Unlike some other female-empowerment shows, “Xena” eschewed overt feminist messages (with occasional exceptions, such as a jab at beauty pageants when Xena went undercover as a contestant). Xena and Gabrielle fought a variety of mostly male baddies, but they were not fighting sexism or the patriarchy. Gender, in the Xenaverse, just wasn’t a big deal: No one questioned Xena’s ability to fight and command, or Gabrielle’s desire to be a warrior, because they were girls. Ironically, one of the few episodes that dealt explicitly with gender issues introduced a man-hating female outlaw just to teach her the lesson that it’s not women vs. men, it’s good people vs. bad. In fact, plenty of the show’s good people were men; its primary male regular, Xena and Gabrielle’s occasional tag-along, Joxer (Ted Raimi), was a comically bumbling warrior wannabe — but also, in his own way, a true hero willing to risk his life for his friends. Meanwhile, the Amazons were not an idealized sisterhood but tribes with their own power struggles, conflicts and tyrannies. Women on “Xena” were simply human, no better or worse than men: feminism as it ought to be.

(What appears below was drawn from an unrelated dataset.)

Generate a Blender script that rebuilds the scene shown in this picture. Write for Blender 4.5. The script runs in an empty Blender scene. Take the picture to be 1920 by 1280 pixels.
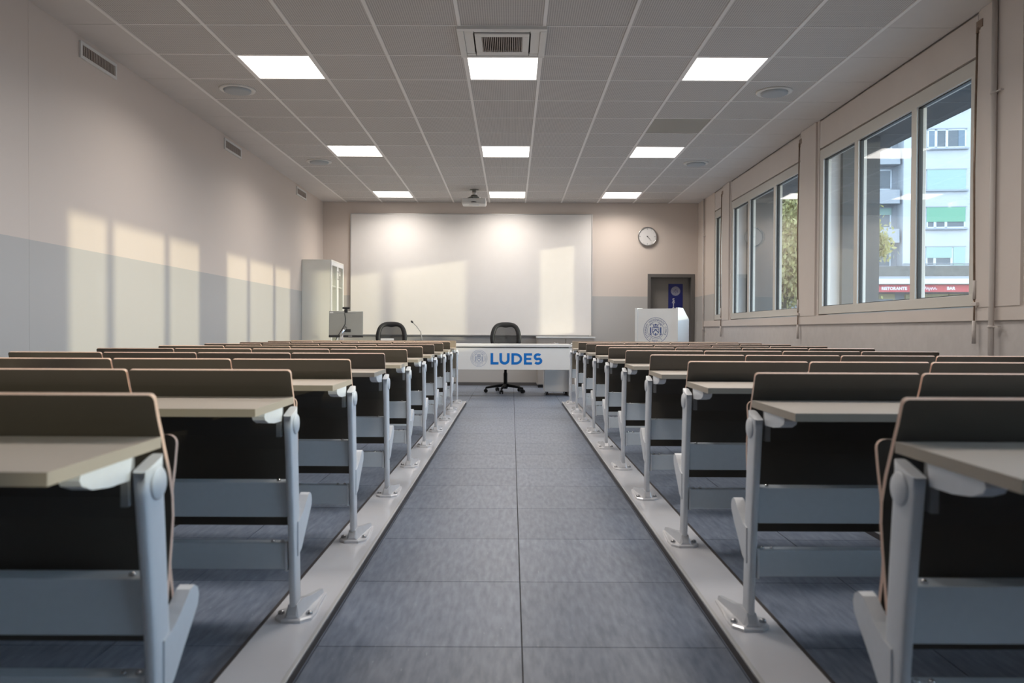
import bpy, bmesh, math, random
from mathutils import Vector, Matrix, Euler

random.seed(7)
PI = math.pi
scene = bpy.context.scene
C = scene.collection

# ------------------------------------------------------------------ camera
CAM_Z = 0.955
cd = bpy.data.cameras.new('camera')
cam = bpy.data.objects.new('camera', cd)
C.objects.link(cam)
cd.sensor_width = 36.0
cd.lens = 1480.0 / 1920.0 * 36.0
cd.clip_start, cd.clip_end = 0.05, 400
cam.location = (0, 0, CAM_Z)
# looks along +y, 0.77 deg down, a hair to the right, rolled by about 0.25 deg
cam.rotation_euler = (Euler((math.radians(90 - 0.77), 0, math.radians(-0.02)), 'XYZ').to_matrix()
                      @ Matrix.Rotation(math.radians(0.25), 3, 'Z')).to_euler()
cd.dof.use_dof = True
cd.dof.focus_distance = 7.5
cd.dof.aperture_fstop = 4.0
scene.camera = cam

# ------------------------------------------------------------------ sky, sun, exposure
world = bpy.data.worlds.new('sky')
scene.world = world
world.use_nodes = True
bg = world.node_tree.nodes['Background']
bg.inputs[0].default_value = (0.56, 0.76, 1.0, 1)
bg.inputs[1].default_value = 6.0
SUN_DIR = Vector((-1.0, 0.528, -0.141))
sd = bpy.data.lights.new('sun', 'SUN')
sun = bpy.data.objects.new('sun', sd)
C.objects.link(sun)
sun.location = (30, -15, 12)
sun.rotation_euler = SUN_DIR.to_track_quat('-Z', 'Y').to_euler()
sd.energy = 2.4
sd.angle = math.radians(0.9)
sd.color = (1.0, 0.90, 0.64)
LAMP = 4.0            # glow of the panel faces
LAMP_W = 18.5         # watts leaving each panel
LAMP_SPREAD = 150     # degrees, prismatic panels throw their light down
scene.view_settings.view_transform = 'Standard'
scene.view_settings.look = 'None'
scene.view_settings.exposure = 0.0
scene.view_settings.gamma = 1.0
scene.view_settings.use_curve_mapping = False

# ------------------------------------------------------------------ materials
MATS = {}


def node(nt, t, **kw):
    n = nt.nodes.new(t)
    for k, v in kw.items():
        setattr(n, k, v)
    return n


def mat(name, col, rough=0.6, metal=0.0, spec=0.5, var=0.0, scale=8.0, stretch=(1, 1, 1), bump=0.0, coat=0.0):
    """Principled material with a little procedural colour variation and relief."""
    m = bpy.data.materials.new(name)
    m.use_nodes = True
    nt = m.node_tree
    b = nt.nodes['Principled BSDF']
    b.inputs['Base Color'].default_value = (*col, 1)
    b.inputs['Roughness'].default_value = rough
    b.inputs['Metallic'].default_value = metal
    b.inputs['Specular IOR Level'].default_value = spec
    b.inputs['Coat Weight'].default_value = coat
    if var or bump:
        g = node(nt, 'ShaderNodeNewGeometry')
        mp = node(nt, 'ShaderNodeMapping')
        mp.inputs['Scale'].default_value = stretch
        nz = node(nt, 'ShaderNodeTexNoise')
        nz.inputs['Scale'].default_value = scale
        nz.inputs['Detail'].default_value = 5
        nt.links.new(g.outputs['Position'], mp.inputs['Vector'])
        nt.links.new(mp.outputs[0], nz.inputs['Vector'])
        if var:
            r = node(nt, 'ShaderNodeMapRange')
            r.inputs['From Min'].default_value = 0.25
            r.inputs['From Max'].default_value = 0.75
            r.inputs['To Min'].default_value = 1 - var
            r.inputs['To Max'].default_value = 1 + var
            nt.links.new(nz.outputs['Fac'], r.inputs['Value'])
            mx = node(nt, 'ShaderNodeMix', data_type='RGBA', blend_type='MULTIPLY')
            mx.inputs['Factor'].default_value = 1
            mx.inputs['A'].default_value = (*col, 1)
            nt.links.new(r.outputs[0], mx.inputs['B'])
            nt.links.new(mx.outputs['Result'], b.inputs['Base Color'])
        if bump:
            bp = node(nt, 'ShaderNodeBump')
            bp.inputs['Strength'].default_value = bump
            bp.inputs['Distance'].default_value = 0.004
            nt.links.new(nz.outputs['Fac'], bp.inputs['Height'])
            nt.links.new(bp.outputs[0], b.inputs['Normal'])
    MATS[name] = m
    return m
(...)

Yet “Xena” was exceptional for much more than its feminism. This tongue-in-cheek adventure show not only tackled “big” issues — redemption and justice, revenge and forgiveness, personal loyalty and the greater good, pacifism and violence — but usually handled them without pat resolutions and with an understanding that in many situations there are, in Xena’s words, “no good choices, only lesser degrees of evil.” Was it right for Xena to pay for her crimes with death or life imprisonment when she could do much good as a free woman? Was it just that she should be acclaimed as a hero when countless people were dead or shattered because of her? What did she owe her victims, and what responsibility did she bear for their crimes? How could Gabrielle reconcile her reverence for life with the need to defend the innocent with deadly force? Was even justified violence destructive to the soul?

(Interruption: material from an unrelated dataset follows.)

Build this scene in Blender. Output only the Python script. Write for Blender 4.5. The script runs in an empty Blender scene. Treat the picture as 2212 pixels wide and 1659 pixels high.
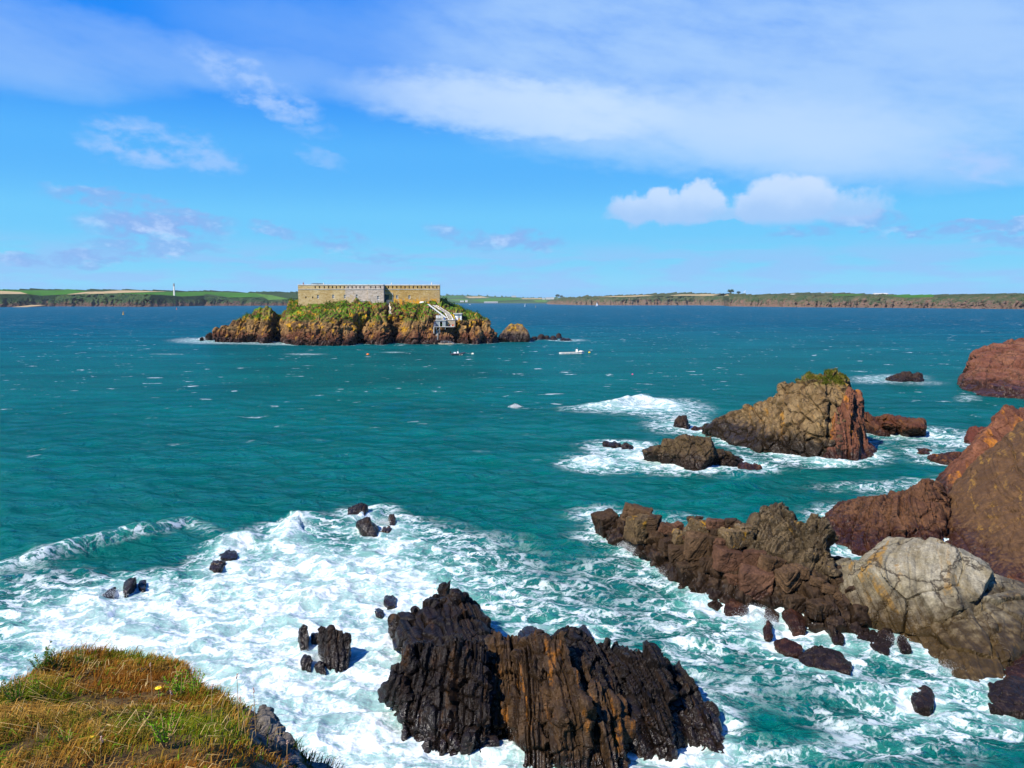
import bpy, bmesh, math, random, time
import numpy as np
from mathutils import Vector, Matrix, kdtree
T0 = time.time()
R = math.radians
scene = bpy.context.scene
COL = scene.collection

# ------------------------------------------------------------------ camera, sky, sun, exposure
EYE = 22.0                 # metres above the water, on the cliff path
FOC = 804.0                # focal length in pixels of a 1024 wide frame
TILT = math.atan(83.0 / FOC)
cam_d = bpy.data.cameras.new('camera'); cam = bpy.data.objects.new('camera', cam_d); COL.objects.link(cam)
cam.location = (0, 0, EYE); cam.rotation_euler = (R(90) - TILT, 0, 0)
cam_d.sensor_width = 36.0; cam_d.lens = 36.0 * FOC / 1024.0
cam_d.clip_start = 0.1; cam_d.clip_end = 60000
scene.camera = cam
scene.view_settings.view_transform = 'Standard'; scene.view_settings.look = 'None'
scene.view_settings.exposure = 0.85; scene.view_settings.gamma = 1.0; scene.view_settings.use_curve_mapping = False
scene.cycles.use_denoising = True
scene.cycles.max_bounces = 6; scene.cycles.diffuse_bounces = 2; scene.cycles.glossy_bounces = 2
scene.cycles.volume_bounces = 0; scene.cycles.transmission_bounces = 2
scene.cycles.sample_clamp_indirect = 4.0
SUN_EL, SUN_AZ = R(45), math.atan2(-0.755, -0.655)       # azimuth from +Y towards +X
SUNV = Vector((math.sin(SUN_AZ) * math.cos(SUN_EL), math.cos(SUN_AZ) * math.cos(SUN_EL), math.sin(SUN_EL)))

class Nodes:
    """small helper for node trees"""
    def __init__(s, tree): s.t = tree; tree.nodes.clear(); s.L = tree.links
    def n(s, typ, inp=None, **props):
        nd = s.t.nodes.new(typ)
        for k, v in props.items(): setattr(nd, k, v)
        for k, v in (inp or {}).items():
            so = nd.inputs[k]
            if isinstance(v, bpy.types.NodeSocket): s.L.new(v, so)
            else: so.default_value = v
        return nd
    def m(s, op, a, b=None, c=None, clamp=False):
        nd = s.t.nodes.new('ShaderNodeMath'); nd.operation = op; nd.use_clamp = clamp
        for i, v in enumerate((a, b, c)):
            if v is None: continue
            if isinstance(v, bpy.types.NodeSocket): s.L.new(v, nd.inputs[i])
            else: nd.inputs[i].default_value = v
        return nd.outputs[0]
    def vm(s, op, a, b=None, out=0):
        nd = s.t.nodes.new('ShaderNodeVectorMath'); nd.operation = op
        for i, v in enumerate((a, b)):
            if v is None: continue
            if isinstance(v, bpy.types.NodeSocket): s.L.new(v, nd.inputs[i])
            else: nd.inputs[i].default_value = v
        return nd.outputs[out]
    def scale(s, a, f):
        nd = s.t.nodes.new('ShaderNodeVectorMath'); nd.operation = 'SCALE'; s.L.new(a, nd.inputs[0])
        if isinstance(f, bpy.types.NodeSocket): s.L.new(f, nd.inputs[3])
        else: nd.inputs[3].default_value = f
        return nd.outputs[0]
    def step(s, x, a, b):
        """smoothstep of x from a to b"""
        nd = s.t.nodes.new('ShaderNodeMapRange'); nd.interpolation_type = 'SMOOTHSTEP'
        for i, v in ((0, x), (1, a), (2, b)):
            if isinstance(v, bpy.types.NodeSocket): s.L.new(v, nd.inputs[i])
            else: nd.inputs[i].default_value = v
        return nd.outputs[0]
    def lin(s, x, a, b, c, d):
        nd = s.t.nodes.new('ShaderNodeMapRange')
        for i, v in ((0, x), (1, a), (2, b), (3, c), (4, d)):
            if isinstance(v, bpy.types.NodeSocket): s.L.new(v, nd.inputs[i])
            else: nd.inputs[i].default_value = v
        return nd.outputs[0]
    def mix(s, f, a, b, mode='MIX'):
        nd = s.t.nodes.new('ShaderNodeMix'); nd.data_type = 'RGBA'; nd.blend_type = mode
        for i, v in ((0, f), (6, a), (7, b)):
            if isinstance(v, bpy.types.NodeSocket): s.L.new(v, nd.inputs[i])
            elif i == 0: nd.inputs[0].default_value = v
            else: nd.inputs[i].default_value = (*v[:3], 1)
        return nd.outputs[2]
    def noise(s, vec, scale, detail=4, rough=0.55, dist=0.0, out=0):
        nd = s.n('ShaderNodeTexNoise', {'Scale': scale, 'Detail': detail, 'Roughness': rough, 'Distortion': dist})
        if vec is not None: s.L.new(vec, nd.inputs['Vector'])
        return nd.outputs[out]
    def voro(s, vec, scale, feature='F1', out=0, rand=1.0):
        nd = s.n('ShaderNodeTexVoronoi', {'Scale': scale, 'Randomness': rand}, feature=feature)
        if vec is not None: s.L.new(vec, nd.inputs['Vector'])
        return nd.outputs[out]
    def comb(s, x, y, z):
        nd = s.t.nodes.new('ShaderNodeCombineXYZ')
        for i, v in enumerate((x, y, z)):
            if isinstance(v, bpy.types.NodeSocket): s.L.new(v, nd.inputs[i])
            else: nd.inputs[i].default_value = v
        return nd.outputs[0]
    def sep(s, v):
        nd = s.t.nodes.new('ShaderNodeSeparateXYZ'); s.L.new(v, nd.inputs[0]); return nd.outputs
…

The characters, too, were surprisingly rich and complex. (And brought to life by a talented cast: Besides Lawless, O’Connor and Raimi, standouts included the sadly unknown Hudson Leick as Callisto, Kathryn Morris of “Cold Case” as Najara, Marton Csokas as Xena’s past lover/fellow warlord Borias, and New Zealand TV star Kevin Smith — tragically killed in a movie set accident several months after the end of “Xena” — as the god of war Ares.) While Xena struggled with her past and present, Gabrielle grew from a spunky kid into an idealistic fighter who didn’t kill, then a total pacifist, and finally a formidable but battle-weary warrior. The women’s relationship developed from starry-eyed hero worship on Gabrielle’s part and affectionate protectiveness on Xena’s into a deep emotional bond. Yet, more often than not, it was rife with tensions and conflicts. Less central to the series, but still fascinating, were Xena’s relationships with her nemesis Callisto, with her onetime lover turned mortal enemy Julius Caesar (yes, the Julius Caesar), with Borias and with Ares, the god with a very human weakness for the Warrior Princess.
“Xena” was a show that made bold choices: to make its archvillain, Callisto, a tragic and often sympathetic character with a legitimate gripe against the hero; to allow the sidekick a series-long character growth arc that in some fans’ eyes made her the true hero of the show, and suggest that this growth was ultimately tragic; to let a comic-relief character die a noble and poignant death; to reinvent the history of the transition from pagan religions to monotheism with Xena as a protagonist. And it managed to do all that while (almost) never taking itself too seriously or losing its sense of humor and fun. Even some dark moments that could have easily slipped into melodrama were given a cool twist by the snappy dialogue that was one of the series’ trademarks. Callisto told Xena, “A part of me was hoping you would win and put out the rage in my heart. Sometimes it scares even me” — and added with a gleeful grin, “But then I get over it.”
The sense of mischievous, quirky, anything-goes fun was heightened by the setting: a pseudo-historical, kind of mythological world in which ancient Greeks wore medieval or Middle Eastern clothes and talked late-20th century American English (where else could you hear an Olympian god talk about someone’s “inferiority complex”?); in which Caesar and Pompey coexisted with Amazons, centaurs and gods; and in which the Trojan War, the Battle of Marathon and the death of Cleopatra were separated by just a few years. This time tweaking culminated in the hilariously demented sixth-season episode, “You Are There,” in which the Xenaverse was invaded by a Geraldo Rivera-type TV reporter named Nigel, hot on Xena’s trail with a microphone and a camera crew.